I just don't think you've really read their financials or thought about their business much. First, this is a consumer monopoly. If you want high quality music, hundreds of channels, every major sport, or popular entertainers like Stern in an uncensored environment in your car, there won't be any other choice for a long while.
Stern, the NFL, NBA, MLB, etc, won't have another satellite service negotiating for their services any more that they can use to driving up their asking prices. And they can't go anywhere else, because of censorship or lack of channels to carry an entire game schedule. Not only does this lower Sirius costs over time as these deals are renegotiated, but it increases product demand because now subscribers don't have to worry about which service to get, they get everything on either Sirius-XM platform. The product just became more valuable because of the merger, and they are also charging more for the combined service.
And now they no longer have to give stock and subsidies to auto-makers to win deals. You can't sell a car anymore without have a satelllite option, and Sirius can now charge for their costs in making that happen. Their costs dropped and distribution widened.
And then half of their marketing department just disappeared. A big chunk of R&D, and engineering (transponder maintenance) disappeared. G&A has been slashed.
If WiFi becomes predominant in cars, they can put their satellites on maintenance mode and transition customers to the internet and their capital costs drop dramatically.
While the scenarios I painted here are the upside, there are of course risks.

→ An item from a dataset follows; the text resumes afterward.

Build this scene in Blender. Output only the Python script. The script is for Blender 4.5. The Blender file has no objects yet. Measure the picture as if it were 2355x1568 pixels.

First is being heavily diluted by the aforementioned debt refinancing. Second is growth being slower, or the cost savings being less. I actually think their growth rate may increase over the next year or two because they will no longer be selling against each other, the merged products are more valuable and customer confusion will decline dramatically.
Nothing is set in stone. Like I said, if I was certain a 10 bagger was achievable in four years, I'd already be an shareholder. I just don't like tying up capital that long when I have very high return shorter term opportunities. But I wouldn't be surprised if Bill Miller is already a large shareholder. This is just the type of investment idea that made his fund so successful (before it became too big).